O Shelby GT500 ainda possui rodas de alumínio de 20×11 polegadas na frente e 20×11,5 polegadas atrás, calçadas com pneus de medidas 305/30 na dianteira e 315/30 na traseira. Com o pacote opcional Carbon Fiber Track Package, elas são substituídas por rodas de fibra de carbono com tala 0,5 polegada mais larga, fabricadas pela Carbon Revolution. O pacote inclui também uma asa traseira de fibra de carbono ajustável, feita nos moldes do Ford Mustang GT4 de competição, e um splitter frontal também de fibra de carbono – além de acompanhar a remoção do banco traseiro, para reduzir peso. Outro pacote, o Handling Package, oferece suportes ajustáveis para as torres dos amortecedores, camber plates e spoiler traseiro com um Gurney flap.
O Shelby GT500 vem equipado de fábrica com bancos Recaro firmes e de bom suporte, porém confortáveis para longos períodos dentro do carro; revestimento de suede nas portas, painel digital com tela de 12 polegadas e central multimídia com touchscreen de 8 polegadas, além de oferecer como opcional um sistema de som Bang & Olufsen com 12 alto-falantes de alta fidelidade. O GT500 também pode ser adquirido com bancos Recaro de competição.
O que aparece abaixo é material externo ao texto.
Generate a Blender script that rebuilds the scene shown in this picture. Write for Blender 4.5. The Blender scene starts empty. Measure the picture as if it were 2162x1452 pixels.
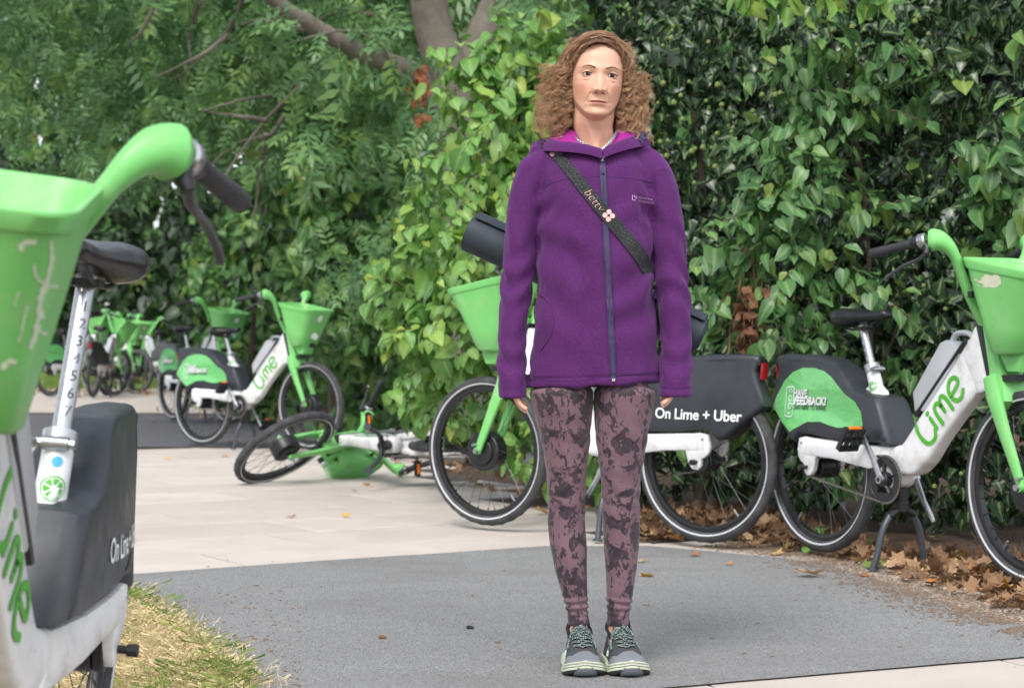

Preços ainda não foram revelados, mas o Shelby GT500 já tem data para chegar às concessionárias dos States: o segundo semestre de 2019. Ainda não foram discutidos planos para o Brasil, e isto nem deve acontecer – tanto o GT500 quanto o GT350 são modelos de nicho mesmo em seu mercado de origem, e o investimento necessário para homologação do modelo, mais a capacitação da rede de concessionárias, já torna o custo inviável. Para que possamos acelerar o GT500 no Brasil, o jeito vai ser esperar pelas inevitáveis importações independentes.